Hutang tersebut digunakan untuk menutupui kekurangan anggaran akibat membengkaknya subsidi BBM. Sejauh ini, wacana harga minyak hanya mengacu pada kenaikan harga minyak dunia, jarang yang memasukan pertumbuhan kendaraan bermotor yang tinggi juga turut memicu konsumsi BBM yang terus meningkat. Nah hutang tersebut juga harus kita bayar bunganya atau imbal hasil bila kita menggunakan prinsip syariah. Siapa yang bayar, rakyat tentunya atau kita yang sejauh ini agak gerah bila harga BBM mau dinaikkan.

Hutang yang banyak akan memicu resiko ekonomi yang kian besar. Resiko tersebut nantinya akan berdampak pada suatu siklus ekonomi yang bisa memicu kita pada kodisi Default (gagal bayar). Masalah gagal bayar saat ini sedang dialami oleh sejumlah Negara eropa yang dilanda krisis. Sehingga berhutang bukanlah jalan baik bagi kita semua karena memiliki konsekunsi serius yang pastinya kita semua tidak mau terjebak didalamnya.

Bila kita masuk kedalam jurang krisis, nanti kita juga akan menyalahkan pemerintah karena dinilai gagal mengemban amanah rakyat dan tidak mampu membawa kesejahteraan kita semua. Meskipun pemerintah memiliki kewajiban untuk melakukan itu semua, namun bila kita sebagai stake holder tidak mampu mendukung program kesejahteraan itu sendiri, maka sebaiknya kita juga mengkoreksi diri.

Bila kita telaah baik-baik, baik masalah di Eropa dan di Indonesia saat ini, masyarakat atau rakyat yang memiliki kendali penting untuk menuntaskan masalah2 ekonomi tersebut. Namun, rakyat juga punya persepsi yang beragam dan sangat rentan terjebak dalam isu yang menyesatkan.

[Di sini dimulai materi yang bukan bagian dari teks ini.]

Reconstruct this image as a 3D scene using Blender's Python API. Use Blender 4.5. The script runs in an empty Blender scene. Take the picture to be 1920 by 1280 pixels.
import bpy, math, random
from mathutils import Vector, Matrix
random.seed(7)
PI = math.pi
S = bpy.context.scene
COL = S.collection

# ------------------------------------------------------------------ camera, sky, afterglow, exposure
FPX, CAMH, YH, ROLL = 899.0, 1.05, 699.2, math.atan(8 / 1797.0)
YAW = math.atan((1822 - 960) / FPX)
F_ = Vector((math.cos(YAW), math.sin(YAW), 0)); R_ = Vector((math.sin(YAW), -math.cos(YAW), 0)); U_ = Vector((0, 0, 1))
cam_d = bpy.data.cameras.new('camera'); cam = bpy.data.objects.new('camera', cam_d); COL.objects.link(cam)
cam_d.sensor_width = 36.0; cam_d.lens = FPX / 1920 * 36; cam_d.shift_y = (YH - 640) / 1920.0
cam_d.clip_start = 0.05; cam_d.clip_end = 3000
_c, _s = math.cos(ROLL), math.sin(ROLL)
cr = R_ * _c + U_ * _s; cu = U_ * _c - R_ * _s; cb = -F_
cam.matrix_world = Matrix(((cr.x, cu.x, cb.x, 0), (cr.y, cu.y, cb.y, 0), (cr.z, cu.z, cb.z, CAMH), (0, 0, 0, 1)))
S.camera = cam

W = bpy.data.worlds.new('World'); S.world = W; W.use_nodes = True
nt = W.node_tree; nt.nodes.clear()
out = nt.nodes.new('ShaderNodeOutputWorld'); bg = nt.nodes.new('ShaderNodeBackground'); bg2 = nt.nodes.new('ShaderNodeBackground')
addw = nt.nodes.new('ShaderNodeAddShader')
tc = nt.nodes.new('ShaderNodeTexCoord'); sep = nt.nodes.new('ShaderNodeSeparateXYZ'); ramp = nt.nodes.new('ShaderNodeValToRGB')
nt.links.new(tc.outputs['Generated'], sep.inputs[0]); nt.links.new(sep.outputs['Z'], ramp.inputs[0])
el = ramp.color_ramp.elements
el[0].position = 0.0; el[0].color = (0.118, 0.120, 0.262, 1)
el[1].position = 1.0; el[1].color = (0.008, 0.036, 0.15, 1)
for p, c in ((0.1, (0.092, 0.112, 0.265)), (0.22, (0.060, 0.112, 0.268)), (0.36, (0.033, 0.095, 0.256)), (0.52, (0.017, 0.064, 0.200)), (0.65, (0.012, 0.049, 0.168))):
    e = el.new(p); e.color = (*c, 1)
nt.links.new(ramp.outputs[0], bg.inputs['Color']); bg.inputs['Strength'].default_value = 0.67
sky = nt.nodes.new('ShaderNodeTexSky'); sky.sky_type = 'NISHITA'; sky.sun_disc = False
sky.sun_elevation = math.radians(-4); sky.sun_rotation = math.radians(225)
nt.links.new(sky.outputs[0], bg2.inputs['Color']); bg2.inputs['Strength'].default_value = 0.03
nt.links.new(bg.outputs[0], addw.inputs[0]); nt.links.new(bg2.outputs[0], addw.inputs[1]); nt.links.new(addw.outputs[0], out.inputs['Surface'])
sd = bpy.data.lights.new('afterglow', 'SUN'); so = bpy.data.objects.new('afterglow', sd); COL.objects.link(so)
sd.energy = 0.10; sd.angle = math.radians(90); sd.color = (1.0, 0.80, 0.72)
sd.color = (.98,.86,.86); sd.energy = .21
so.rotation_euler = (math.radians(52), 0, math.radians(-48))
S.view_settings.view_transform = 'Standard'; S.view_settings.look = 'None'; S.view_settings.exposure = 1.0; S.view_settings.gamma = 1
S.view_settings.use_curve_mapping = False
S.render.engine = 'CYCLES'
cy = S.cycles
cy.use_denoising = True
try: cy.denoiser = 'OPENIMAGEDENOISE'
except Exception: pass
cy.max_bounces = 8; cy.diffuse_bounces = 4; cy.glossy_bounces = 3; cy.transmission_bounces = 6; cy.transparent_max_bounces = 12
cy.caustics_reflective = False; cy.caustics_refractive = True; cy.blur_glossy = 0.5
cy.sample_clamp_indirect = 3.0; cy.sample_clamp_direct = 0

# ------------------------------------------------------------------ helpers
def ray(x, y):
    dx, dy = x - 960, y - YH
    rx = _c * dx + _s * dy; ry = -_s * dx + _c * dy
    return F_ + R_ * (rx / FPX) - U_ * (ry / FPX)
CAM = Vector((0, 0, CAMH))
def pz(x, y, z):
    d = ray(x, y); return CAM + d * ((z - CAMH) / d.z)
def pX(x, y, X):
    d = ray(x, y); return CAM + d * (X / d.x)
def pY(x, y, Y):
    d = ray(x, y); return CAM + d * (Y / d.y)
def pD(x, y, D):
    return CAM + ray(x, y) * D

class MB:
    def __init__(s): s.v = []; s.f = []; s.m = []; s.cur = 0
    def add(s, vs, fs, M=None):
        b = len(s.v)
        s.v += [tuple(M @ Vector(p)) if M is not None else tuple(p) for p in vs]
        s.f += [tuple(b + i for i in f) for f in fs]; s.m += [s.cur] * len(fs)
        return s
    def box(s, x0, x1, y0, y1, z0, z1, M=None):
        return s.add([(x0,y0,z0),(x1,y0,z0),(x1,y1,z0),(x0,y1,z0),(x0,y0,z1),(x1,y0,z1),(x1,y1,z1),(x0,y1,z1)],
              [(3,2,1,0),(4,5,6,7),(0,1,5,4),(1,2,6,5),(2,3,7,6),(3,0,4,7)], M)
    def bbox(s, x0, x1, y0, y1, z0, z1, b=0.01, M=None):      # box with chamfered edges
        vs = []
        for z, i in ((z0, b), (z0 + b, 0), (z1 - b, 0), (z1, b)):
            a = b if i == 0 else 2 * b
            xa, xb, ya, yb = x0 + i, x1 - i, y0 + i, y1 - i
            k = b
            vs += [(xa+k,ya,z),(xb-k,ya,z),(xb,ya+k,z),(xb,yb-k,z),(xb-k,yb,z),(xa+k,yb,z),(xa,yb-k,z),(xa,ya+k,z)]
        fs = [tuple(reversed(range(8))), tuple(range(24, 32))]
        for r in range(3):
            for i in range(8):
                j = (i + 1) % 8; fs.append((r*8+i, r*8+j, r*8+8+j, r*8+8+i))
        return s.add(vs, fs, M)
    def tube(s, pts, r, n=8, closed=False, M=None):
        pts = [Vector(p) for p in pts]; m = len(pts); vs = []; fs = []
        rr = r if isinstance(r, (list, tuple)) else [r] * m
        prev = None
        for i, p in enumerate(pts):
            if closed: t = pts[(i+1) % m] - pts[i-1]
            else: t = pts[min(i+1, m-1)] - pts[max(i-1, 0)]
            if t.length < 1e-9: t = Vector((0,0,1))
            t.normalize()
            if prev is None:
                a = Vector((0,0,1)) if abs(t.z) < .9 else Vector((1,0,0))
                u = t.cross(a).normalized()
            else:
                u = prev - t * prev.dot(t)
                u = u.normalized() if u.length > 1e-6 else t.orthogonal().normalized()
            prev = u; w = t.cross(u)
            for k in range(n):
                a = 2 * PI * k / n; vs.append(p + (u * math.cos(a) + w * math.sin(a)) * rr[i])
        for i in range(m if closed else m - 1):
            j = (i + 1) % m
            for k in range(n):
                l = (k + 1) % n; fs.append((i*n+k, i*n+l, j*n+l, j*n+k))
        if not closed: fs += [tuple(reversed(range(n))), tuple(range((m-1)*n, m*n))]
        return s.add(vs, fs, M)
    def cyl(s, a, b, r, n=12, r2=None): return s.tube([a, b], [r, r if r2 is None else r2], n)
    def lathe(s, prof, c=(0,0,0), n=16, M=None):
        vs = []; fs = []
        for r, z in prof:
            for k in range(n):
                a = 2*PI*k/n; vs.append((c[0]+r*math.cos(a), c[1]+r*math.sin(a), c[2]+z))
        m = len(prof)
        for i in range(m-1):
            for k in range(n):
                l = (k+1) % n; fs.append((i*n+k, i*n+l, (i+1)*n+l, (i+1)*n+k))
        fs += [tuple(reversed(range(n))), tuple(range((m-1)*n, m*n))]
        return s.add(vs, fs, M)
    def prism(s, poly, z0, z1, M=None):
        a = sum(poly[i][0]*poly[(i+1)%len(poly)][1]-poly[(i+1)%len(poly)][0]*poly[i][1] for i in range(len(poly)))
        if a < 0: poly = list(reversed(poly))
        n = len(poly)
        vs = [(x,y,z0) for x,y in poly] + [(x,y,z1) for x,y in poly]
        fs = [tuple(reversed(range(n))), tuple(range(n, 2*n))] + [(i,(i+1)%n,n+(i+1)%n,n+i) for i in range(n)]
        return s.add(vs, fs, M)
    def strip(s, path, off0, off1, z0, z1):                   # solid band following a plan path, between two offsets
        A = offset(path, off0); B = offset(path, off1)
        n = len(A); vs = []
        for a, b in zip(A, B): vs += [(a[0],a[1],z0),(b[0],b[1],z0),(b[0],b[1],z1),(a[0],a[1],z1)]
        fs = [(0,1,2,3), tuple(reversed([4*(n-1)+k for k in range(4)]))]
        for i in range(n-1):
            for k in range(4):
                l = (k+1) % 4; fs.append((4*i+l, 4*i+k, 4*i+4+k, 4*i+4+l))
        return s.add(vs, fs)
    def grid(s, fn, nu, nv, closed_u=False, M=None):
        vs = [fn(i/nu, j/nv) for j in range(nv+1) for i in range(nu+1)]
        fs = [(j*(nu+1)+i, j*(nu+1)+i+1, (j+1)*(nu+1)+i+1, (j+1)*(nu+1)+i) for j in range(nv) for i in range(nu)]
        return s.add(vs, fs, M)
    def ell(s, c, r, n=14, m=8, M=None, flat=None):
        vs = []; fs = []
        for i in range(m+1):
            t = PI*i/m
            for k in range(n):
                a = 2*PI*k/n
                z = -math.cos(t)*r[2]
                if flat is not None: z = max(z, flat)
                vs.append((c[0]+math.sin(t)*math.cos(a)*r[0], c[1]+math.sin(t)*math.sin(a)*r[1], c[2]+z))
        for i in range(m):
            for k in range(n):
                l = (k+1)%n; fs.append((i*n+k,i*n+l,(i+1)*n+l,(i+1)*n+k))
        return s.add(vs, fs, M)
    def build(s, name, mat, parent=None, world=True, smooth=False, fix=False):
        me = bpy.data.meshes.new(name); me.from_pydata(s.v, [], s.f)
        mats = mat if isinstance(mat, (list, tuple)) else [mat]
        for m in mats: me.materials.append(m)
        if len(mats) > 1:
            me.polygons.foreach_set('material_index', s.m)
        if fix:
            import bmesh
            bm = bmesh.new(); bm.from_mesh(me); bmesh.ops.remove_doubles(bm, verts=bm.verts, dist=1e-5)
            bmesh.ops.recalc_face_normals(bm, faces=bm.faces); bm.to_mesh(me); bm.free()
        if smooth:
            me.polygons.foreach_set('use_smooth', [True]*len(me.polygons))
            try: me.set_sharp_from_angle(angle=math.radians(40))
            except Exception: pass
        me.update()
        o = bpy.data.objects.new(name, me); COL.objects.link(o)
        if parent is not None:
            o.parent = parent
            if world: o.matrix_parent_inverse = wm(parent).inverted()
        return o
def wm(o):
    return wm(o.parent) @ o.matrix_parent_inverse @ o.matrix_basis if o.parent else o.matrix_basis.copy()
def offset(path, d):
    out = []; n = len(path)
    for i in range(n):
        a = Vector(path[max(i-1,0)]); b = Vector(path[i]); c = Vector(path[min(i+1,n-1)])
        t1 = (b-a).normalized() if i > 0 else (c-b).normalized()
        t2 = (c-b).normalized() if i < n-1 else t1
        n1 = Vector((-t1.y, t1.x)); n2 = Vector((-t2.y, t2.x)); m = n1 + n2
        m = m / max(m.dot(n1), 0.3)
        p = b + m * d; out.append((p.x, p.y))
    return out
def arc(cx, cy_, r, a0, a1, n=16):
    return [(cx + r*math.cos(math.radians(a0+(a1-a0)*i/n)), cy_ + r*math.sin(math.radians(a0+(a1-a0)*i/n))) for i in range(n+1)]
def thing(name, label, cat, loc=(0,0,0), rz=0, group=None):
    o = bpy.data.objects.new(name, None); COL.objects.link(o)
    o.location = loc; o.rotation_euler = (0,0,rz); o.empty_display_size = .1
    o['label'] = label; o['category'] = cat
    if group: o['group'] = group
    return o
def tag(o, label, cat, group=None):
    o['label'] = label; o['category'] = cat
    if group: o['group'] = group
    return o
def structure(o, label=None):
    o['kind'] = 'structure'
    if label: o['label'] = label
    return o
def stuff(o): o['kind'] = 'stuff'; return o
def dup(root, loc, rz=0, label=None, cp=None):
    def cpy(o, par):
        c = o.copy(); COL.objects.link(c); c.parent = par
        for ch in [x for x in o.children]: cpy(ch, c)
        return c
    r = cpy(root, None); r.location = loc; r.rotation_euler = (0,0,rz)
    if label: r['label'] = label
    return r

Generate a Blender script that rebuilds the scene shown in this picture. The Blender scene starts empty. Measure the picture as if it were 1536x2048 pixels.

Pemerintah juga dinilai tidak memiliki kredibilitas dengan semakin banyaknya masalah yang merusak citra dan moral pejabat pemangku kepentingan.

Pada dasarnya masalah ekonomi adalah masalah yang diciptakan oleh manusia, dan jalan keluar dari masalah tersebut selalu terpikirkan oleh manusia, dan karena motivasi serta tujuan manusia itu sendiri yang membuat jalannya semakin rumit.